The U.S. Secretary of State, Hillary Clinton, has joined Japanese Foreign Minister Okada in agreeing that obtaining Okinawa’s consent for the move slated for 2014 is absolutely critical. Clinton and Okada agree that the move must take place, and say the two countries will continue with planning for the relocation, but that decisions and public announcements should wait until December. They say that their technical experts are still at work to meet the end of August deadline for resolving technical issues on exactly where the runways and other facilities will be, and how they’re to be constructed. Both Okada and Clinton reiterated during their meeting in Hanoi, Vietnam, that the project cannot be moved forward without Okinawa’s blessing.

Although observers believe a delay to late 2010 would impact timing of the scheduled move, Japan’s ‘Chief Cabinet Secretary says that’s not so.
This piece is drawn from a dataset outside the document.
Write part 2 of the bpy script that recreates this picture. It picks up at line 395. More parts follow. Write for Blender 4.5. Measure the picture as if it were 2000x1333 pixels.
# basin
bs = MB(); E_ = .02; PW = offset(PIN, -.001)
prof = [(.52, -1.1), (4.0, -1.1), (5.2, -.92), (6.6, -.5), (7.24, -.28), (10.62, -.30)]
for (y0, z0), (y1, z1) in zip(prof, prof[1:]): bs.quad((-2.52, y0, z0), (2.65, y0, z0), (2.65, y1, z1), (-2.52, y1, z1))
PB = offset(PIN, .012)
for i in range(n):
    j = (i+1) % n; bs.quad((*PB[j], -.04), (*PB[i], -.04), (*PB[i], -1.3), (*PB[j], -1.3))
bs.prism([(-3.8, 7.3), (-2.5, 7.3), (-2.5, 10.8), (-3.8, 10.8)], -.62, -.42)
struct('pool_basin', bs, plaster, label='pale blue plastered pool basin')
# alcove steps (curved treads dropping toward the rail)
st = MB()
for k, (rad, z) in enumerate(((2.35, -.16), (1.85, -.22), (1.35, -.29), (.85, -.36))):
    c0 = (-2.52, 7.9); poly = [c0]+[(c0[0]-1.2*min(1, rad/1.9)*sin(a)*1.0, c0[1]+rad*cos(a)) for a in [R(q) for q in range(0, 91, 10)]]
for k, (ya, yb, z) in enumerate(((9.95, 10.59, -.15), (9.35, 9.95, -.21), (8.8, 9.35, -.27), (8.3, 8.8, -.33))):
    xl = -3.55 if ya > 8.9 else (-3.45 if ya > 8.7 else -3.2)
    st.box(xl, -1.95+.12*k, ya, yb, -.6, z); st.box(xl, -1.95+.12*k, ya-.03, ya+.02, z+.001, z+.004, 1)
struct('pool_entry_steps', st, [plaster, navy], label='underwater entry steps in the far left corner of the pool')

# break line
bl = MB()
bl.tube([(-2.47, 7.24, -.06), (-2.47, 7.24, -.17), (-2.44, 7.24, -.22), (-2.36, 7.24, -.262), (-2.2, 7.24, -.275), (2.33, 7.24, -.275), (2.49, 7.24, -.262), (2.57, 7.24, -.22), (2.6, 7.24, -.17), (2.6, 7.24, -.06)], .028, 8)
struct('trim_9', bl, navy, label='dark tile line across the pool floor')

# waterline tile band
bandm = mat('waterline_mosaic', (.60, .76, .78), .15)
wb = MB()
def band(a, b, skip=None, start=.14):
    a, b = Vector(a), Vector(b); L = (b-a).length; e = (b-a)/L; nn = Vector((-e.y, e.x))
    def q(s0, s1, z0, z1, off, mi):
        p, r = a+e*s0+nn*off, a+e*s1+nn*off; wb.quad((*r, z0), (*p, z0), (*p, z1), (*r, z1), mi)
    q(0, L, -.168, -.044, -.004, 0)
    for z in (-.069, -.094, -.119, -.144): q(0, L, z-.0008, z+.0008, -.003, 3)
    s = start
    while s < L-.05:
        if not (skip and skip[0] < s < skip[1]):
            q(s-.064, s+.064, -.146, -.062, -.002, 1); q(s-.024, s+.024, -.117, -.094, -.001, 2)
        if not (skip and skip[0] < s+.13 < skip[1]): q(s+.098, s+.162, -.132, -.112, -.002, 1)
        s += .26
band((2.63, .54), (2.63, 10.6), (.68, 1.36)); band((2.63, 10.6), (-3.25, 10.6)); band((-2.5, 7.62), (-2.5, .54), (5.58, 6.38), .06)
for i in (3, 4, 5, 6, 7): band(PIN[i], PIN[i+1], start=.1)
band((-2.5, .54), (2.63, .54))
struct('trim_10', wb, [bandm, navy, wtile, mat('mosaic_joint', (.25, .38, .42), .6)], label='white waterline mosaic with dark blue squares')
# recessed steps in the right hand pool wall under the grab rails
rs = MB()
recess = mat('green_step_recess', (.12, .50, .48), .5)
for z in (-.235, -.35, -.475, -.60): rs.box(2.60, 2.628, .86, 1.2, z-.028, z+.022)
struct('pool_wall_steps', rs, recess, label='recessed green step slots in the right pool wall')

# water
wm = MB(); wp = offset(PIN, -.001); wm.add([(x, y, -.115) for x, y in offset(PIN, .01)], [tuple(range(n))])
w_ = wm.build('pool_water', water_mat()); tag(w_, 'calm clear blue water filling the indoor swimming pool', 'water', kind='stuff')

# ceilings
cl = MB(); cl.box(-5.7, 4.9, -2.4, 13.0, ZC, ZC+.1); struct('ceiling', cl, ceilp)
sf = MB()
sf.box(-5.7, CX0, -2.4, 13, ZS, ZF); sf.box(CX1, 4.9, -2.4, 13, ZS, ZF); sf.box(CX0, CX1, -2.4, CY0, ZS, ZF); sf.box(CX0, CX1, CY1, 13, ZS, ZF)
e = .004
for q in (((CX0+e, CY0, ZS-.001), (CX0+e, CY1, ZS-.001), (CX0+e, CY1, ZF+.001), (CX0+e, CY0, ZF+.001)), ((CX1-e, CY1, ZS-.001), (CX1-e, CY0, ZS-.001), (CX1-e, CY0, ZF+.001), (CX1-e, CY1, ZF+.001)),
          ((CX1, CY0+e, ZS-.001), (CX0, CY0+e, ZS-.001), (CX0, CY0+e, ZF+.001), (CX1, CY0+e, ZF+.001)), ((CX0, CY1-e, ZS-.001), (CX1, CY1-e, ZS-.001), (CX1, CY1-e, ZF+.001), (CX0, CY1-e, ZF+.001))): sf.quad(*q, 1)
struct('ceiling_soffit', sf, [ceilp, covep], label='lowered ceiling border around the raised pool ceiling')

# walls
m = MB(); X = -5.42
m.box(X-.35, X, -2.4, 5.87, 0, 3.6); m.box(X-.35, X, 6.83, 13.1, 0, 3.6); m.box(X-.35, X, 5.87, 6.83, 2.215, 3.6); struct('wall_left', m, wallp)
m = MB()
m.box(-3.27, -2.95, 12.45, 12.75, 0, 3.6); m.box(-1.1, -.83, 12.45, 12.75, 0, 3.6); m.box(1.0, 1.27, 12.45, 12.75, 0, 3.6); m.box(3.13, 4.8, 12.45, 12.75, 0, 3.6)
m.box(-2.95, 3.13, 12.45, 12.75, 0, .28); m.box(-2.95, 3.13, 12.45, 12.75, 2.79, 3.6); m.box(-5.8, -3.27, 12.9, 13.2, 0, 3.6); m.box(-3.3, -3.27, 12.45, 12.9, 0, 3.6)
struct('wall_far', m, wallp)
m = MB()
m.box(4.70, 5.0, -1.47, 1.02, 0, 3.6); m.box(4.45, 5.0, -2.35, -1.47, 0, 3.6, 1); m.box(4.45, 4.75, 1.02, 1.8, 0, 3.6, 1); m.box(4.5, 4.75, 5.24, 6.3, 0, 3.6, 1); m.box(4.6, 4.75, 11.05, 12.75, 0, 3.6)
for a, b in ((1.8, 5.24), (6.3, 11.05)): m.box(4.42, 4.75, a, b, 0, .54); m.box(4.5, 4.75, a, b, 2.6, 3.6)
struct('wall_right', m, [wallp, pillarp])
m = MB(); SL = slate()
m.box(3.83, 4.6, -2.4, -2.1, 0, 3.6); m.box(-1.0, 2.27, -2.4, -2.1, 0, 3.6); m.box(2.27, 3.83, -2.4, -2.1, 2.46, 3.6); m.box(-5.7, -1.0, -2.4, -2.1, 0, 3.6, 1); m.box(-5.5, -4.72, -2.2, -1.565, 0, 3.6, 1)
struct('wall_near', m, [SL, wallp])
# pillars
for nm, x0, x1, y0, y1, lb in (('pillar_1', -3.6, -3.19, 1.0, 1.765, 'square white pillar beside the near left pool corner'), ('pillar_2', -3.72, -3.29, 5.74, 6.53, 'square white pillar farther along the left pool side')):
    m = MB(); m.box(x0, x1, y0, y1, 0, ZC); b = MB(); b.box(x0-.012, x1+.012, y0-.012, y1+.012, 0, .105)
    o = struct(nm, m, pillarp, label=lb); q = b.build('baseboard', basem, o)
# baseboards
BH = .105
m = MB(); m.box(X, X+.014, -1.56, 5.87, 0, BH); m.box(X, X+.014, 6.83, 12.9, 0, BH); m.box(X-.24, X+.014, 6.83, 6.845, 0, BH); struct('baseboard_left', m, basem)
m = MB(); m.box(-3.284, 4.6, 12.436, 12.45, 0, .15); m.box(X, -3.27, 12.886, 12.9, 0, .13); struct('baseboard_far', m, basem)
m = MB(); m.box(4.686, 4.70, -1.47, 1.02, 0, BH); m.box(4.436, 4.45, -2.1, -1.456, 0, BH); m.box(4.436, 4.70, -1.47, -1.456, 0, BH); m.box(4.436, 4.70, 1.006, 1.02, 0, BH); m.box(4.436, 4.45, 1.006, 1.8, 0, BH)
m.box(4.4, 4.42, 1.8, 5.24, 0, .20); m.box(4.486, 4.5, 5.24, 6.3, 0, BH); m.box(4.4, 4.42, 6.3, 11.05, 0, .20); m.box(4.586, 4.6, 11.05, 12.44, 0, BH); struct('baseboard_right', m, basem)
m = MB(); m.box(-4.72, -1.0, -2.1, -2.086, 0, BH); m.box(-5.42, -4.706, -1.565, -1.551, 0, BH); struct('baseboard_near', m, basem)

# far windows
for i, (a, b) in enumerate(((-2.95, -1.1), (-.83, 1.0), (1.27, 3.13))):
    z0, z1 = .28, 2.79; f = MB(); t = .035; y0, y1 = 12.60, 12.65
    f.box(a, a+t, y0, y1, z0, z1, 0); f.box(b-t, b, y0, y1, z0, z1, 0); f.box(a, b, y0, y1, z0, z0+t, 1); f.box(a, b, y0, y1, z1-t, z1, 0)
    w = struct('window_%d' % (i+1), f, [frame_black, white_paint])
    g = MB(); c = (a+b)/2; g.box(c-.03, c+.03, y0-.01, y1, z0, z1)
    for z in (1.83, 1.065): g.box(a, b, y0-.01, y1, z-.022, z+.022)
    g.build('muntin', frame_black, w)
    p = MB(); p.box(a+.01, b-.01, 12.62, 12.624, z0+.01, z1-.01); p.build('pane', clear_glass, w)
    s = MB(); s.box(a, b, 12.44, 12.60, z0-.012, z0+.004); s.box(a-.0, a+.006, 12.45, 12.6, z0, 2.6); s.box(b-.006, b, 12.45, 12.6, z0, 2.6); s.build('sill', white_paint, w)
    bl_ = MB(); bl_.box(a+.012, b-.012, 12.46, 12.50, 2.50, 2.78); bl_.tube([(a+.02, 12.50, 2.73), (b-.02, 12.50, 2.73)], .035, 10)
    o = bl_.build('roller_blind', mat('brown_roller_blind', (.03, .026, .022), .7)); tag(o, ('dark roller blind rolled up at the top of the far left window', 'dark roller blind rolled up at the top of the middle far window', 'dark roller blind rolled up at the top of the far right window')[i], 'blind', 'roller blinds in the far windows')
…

Yoshito Sengoku says the Futenma operations will move on time, and that there will be no changes or delays in the scheduled move of 8,000 Marines from Okinawa to Guam once the new airfield is operational.

The governors of 14 prefectures that host U.S. military bases, meanwhile, have held their own meetings and are calling for the central government to take steps to reduce burdens borne by Okinawa. The governors, under leadership of Kanagawa Governor Shigefumi, are also asking for the Tokyo government to include them in discussions on U.S. bases, to include creating a special organization that would let them participate in the decision-making processes. Okinawa’s Governor, Hirokazu Nakaima, told the governors Okinawa is still not getting good answers from the central government about relocation plans. Nakaima, vice chairman of the governors group, says he and Okinawa Prefecture constituents are angry and insulted about not being consulted on local issues. The governors group is asking for formal meetings with the U.S. and Japanese governments, something that hasn’t happened since 2008.